Ivy never knew her parents. At around the age of three months old she was dropped off at the Victorus Children’s Home, an orphanage located in Kakamega in western Kenya along the edge of the Great Rift Valley. Born in 2002, at the tail end of fifteen years of ethnic violence that devastated the intra-continental ridge system that passes through western Kenya from north to south, Ivy grew up with 160 other boys and girls whose lives were derailed by circumstance. According to Ivy, the Children’s Home was run by a kind and gentle woman named Victoria Odundo. Though life wasn’t always easy, it wasn’t terrible either. “She took care of us all, she was a nice lady,” Ivy remembers. “But it was very hard.” She didn’t elaborate and didn’t have to. Shy and soft-spoken with a warm glowing smile, Ivy has always been determined to succeed at every facet of her life.
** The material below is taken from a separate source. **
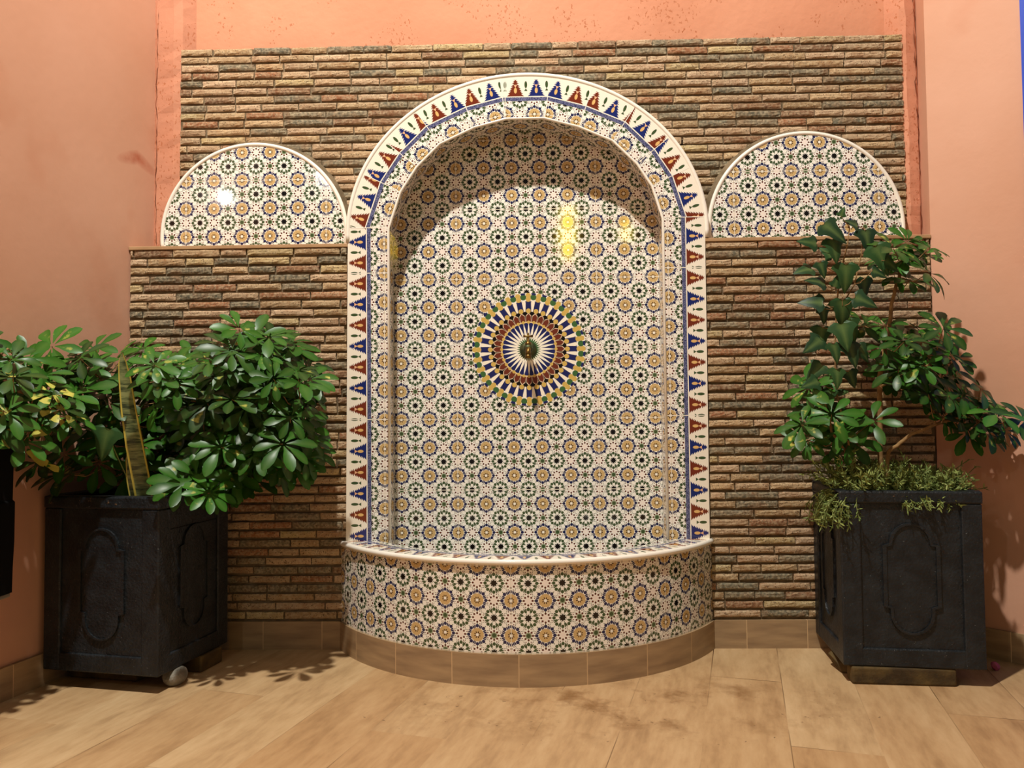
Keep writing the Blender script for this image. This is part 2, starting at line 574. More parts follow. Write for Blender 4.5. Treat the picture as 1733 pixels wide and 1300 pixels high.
# ------------------------------------------------------------------ mesh helpers
class MB:
    """collects shapes for ONE mesh"""

    def __init__(s):
        s.v, s.f, s.uv, s.c, s.sm = [], [], [], [], []

    def face(s, pts, uv=None, col=None, smooth=False):
        i = len(s.v)
        s.v += [tuple(p) for p in pts]
        s.f.append(list(range(i, i + len(pts))))
        s.uv.append(uv or [(0, 0)] * len(pts))
        s.c.append(col)
        s.sm.append(smooth)

    def add(s, verts, faces, uvs=None, col=None, smooth=False):
        i = len(s.v)
        s.v += [tuple(p) for p in verts]
        for k, f in enumerate(faces):
            s.f.append([i + a for a in f])
            s.uv.append(uvs[k] if uvs else [(0, 0)] * len(f))
            s.c.append(col)
            s.sm.append(smooth)

    def box(s, x0, x1, y0, y1, z0, z1, T=None, col=None):
        vs = [Vector((x, y, z)) for z in (z0, z1) for y in (y0, y1) for x in (x0, x1)]
        if T is not None:
            vs = [T @ p for p in vs]
        s.add(vs, [(0, 2, 3, 1), (4, 5, 7, 6), (0, 1, 5, 4), (2, 6, 7, 3), (0, 4, 6, 2), (1, 3, 7, 5)], col=col)

    def tube(s, pts, rad, n=8, col=None, closed=False, cap=True):
        pts = [Vector(p) for p in pts]
        rads = rad if isinstance(rad, (list, tuple)) else [rad] * len(pts)
        rings = []
        N = len(pts)
        prev = None
        for i, p in enumerate(pts):
            a = pts[max(i - 1, 0)]
            b = pts[min(i + 1, N - 1)]
            d = (b - a).normalized()
            ref = Vector((0, 1, 0)) if abs(d.y) < 0.9 else Vector((1, 0, 0))
            u = d.cross(ref).normalized()
            if prev is not None and u.dot(prev) < 0:
                u = -u
            prev = u
            w = d.cross(u)
            rings.append([p + (u * math.cos(2 * PI * k / n) + w * math.sin(2 * PI * k / n)) * rads[i] for k in range(n)])
        vs = [q for r in rings for q in r]
        fs = []
        for i in range(N - 1):
            for k in range(n):
                fs.append((i * n + k, i * n + (k + 1) % n, (i + 1) * n + (k + 1) % n, (i + 1) * n + k))
        if cap:
            fs.append(tuple(range(n - 1, -1, -1)))
            fs.append(tuple((N - 1) * n + k for k in range(n)))
        s.add(vs, fs, col=col, smooth=True)

    def lathe(s, prof, n=24, T=None):
        vs = []
        for (r, z) in prof:
            for k in range(n):
                p = Vector((r * math.cos(2 * PI * k / n), r * math.sin(2 * PI * k / n), z))
                vs.append(T @ p if T is not None else p)
        fs = []
        for i in range(len(prof) - 1):
            for k in range(n):
                fs.append((i * n + k, i * n + (k + 1) % n, (i + 1) * n + (k + 1) % n, (i + 1) * n + k))
        fs.append(tuple(range(n - 1, -1, -1)))
        fs.append(tuple((len(prof) - 1) * n + k for k in range(n)))
        s.add(vs, fs, smooth=True)

    def build(s, name, mat, parent=None, origin=None, bevel=0, seg=2):
        me = bpy.data.meshes.new(name)
        o = Vector(origin) if origin is not None else Vector((0, 0, 0))
        me.from_pydata([Vector(p) - o for p in s.v], [], s.f)
        uvl = me.uv_layers.new(name='UVMap')
        flat = []
        for u in s.uv:
            for q in u:
                flat += [q[0], q[1]]
        uvl.data.foreach_set('uv', flat)
        if any(c is not None for c in s.c):
            ca = me.color_attributes.new('Col', 'FLOAT_COLOR', 'CORNER')
            fl_ = []
            for f, c in zip(s.f, s.c):
                if c is None:
                    c = (0, 0, 0, 1)
                if isinstance(c[0], (tuple, list)):
                    for q in c:
                        fl_ += list(q)
                else:
                    for _ in f:
                        fl_ += list(c)
            ca.data.foreach_set('color', fl_)
        me.polygons.foreach_set('use_smooth', s.sm)
        me.materials.append(mat)
        me.update()
        if name in ('foliage', 'leaf', 'basin_wall'):
            bm = bmesh.new()
            bm.from_mesh(me)
            bmesh.ops.remove_doubles(bm, verts=bm.verts, dist=1e-5)
            bm.to_mesh(me)
            bm.free()
        ob = bpy.data.objects.new(name, me)
        C.collection.objects.link(ob)
        if origin is not None:
            ob.location = o
        if parent is not None:
            ob.parent = parent
            ob.location = o - parent.location if origin is not None else -Vector(parent.location)
        if bevel:
            b = ob.modifiers.new('bevel', 'BEVEL')
            b.width = bevel
            b.segments = seg
            b.limit_method = 'ANGLE'
            w_ = ob.modifiers.new('weld', 'WELD')
            w_.merge_threshold = 0.00005
            ob.modifiers.move(1, 0)
        return ob


def thing(name, label, cat, loc=(0, 0, 0), group=None):
    o = bpy.data.objects.new(name, None)
    C.collection.objects.link(o)
    o.location = loc
    o.empty_display_size = 0.05
    o['label'] = label
    o['category'] = cat
    if group:
        o['group'] = group
    return o


def tag(o, label, cat, group=None):
    o['label'] = label
    o['category'] = cat
    if group:
        o['group'] = group
    return o


def struct(o):
    o['kind'] = 'structure'
    return o


# ------------------------------------------------------------------ the setting
WL = lambda y: -1.42 + 0.225 * (y + 0.125)      # x of the left wall face at depth y
TOP = 3.3
RC = (1.312, -0.125)                             # corner where the right wall turns out
RW = lambda s: (RC[0] + 0.683 * s, RC[1] - 0.730 * s)
rb = (1.352, 0.03)


def floor_():
    b = MB()
    b.box(-2.6, 3.4, -4.2, 0.15, -0.08, 0.0)
    struct(b.build('floor', M_FLOOR))


floor_()


def wall_poly(name, pts, z0, z1, mat):
    """vertical prism over a plan polygon"""
    b = MB()
    n = len(pts)
    vs = [Vector((x, y, z0)) for x, y in pts] + [Vector((x, y, z1)) for x, y in pts]
    fs = [tuple(range(n - 1, -1, -1)), tuple(range(n, 2 * n))] + [(i, (i + 1) % n, (i + 1) % n + n, i + n) for i in range(n)]
    b.add(vs, fs)
    return struct(b.build(name, mat))


wall_poly('wall_back', [(-1.42, 0.03), (1.40, 0.03), (1.40, 0.15), (-1.42, 0.15)], 0, TOP, M_WALLR)
wall_poly('wall_left', [(WL(0.03), 0.03), (WL(0.15), 0.15), (-2.2, 0.15), (-2.6, -3.2), (WL(-3.2), -3.2)], 0, TOP, M_WALL)
e1 = RW(2.2)
wall_poly('wall_right', [rb, RC, e1, (e1[0] + 0.15, e1[1] + 0.1), (1.9, 0.15), (1.352, 0.15)], 0, TOP, M_WALL)


def ridge(name, pts, rad, mat):
    b = MB()
    rnd = random.Random(5)
    P = []
    for i in range(len(pts) - 1):
        a, c = Vector(pts[i]), Vector(pts[i + 1])
        for k in range(24):
            P.append(a.lerp(c, k / 24) + Vector((rnd.uniform(-.002, .002), 0, 0)))
    b.tube(P, [rad * rnd.uniform(0.7, 1.2) for _ in P], 6)
    return b.build(name, mat)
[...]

She studied hard in school and when the opportunity to pursue an education in the United States arose, she jumped at the chance. As it turned out, Victoria’s daughter was a student at King. Victoria went through a non-profit organization called Love Share based out of Blountville, Tennessee. Ivy arrived in East Tennessee and found that assimilating into the college life and learning about the different culture was actually easier than she anticipated. “It was good, everyone is nice,” she said with a smile. “It is easier to make friends, and everyone is friendly. They help you when you need help.”

But at the time Ivy didn’t have enough money to attend school. She applied for the dance scholarship which she received and was also awarded an academic scholarship, and with the two of them she was able to fulfill her dreams of going to college in the U.S. Ivy feels very appreciative to those donors that help hardworking students like her succeed. The founder of Love Share, Melinda Upchurch, a friend of Victoria Odundo, became Ivy’s “host” family and took her in when she initially arrived. Melinda and her family have nurtured her development in the United States, providing a safe and warm environment for her so far from her homeland.

Ivy has excelled at King and hopes to remain in the U.S. and become a nurse. Between her work ethic, determination, and gentle disposition, the future is wide open and whoever employs her someday will be getting the best, the kind of graduate that King is known for producing.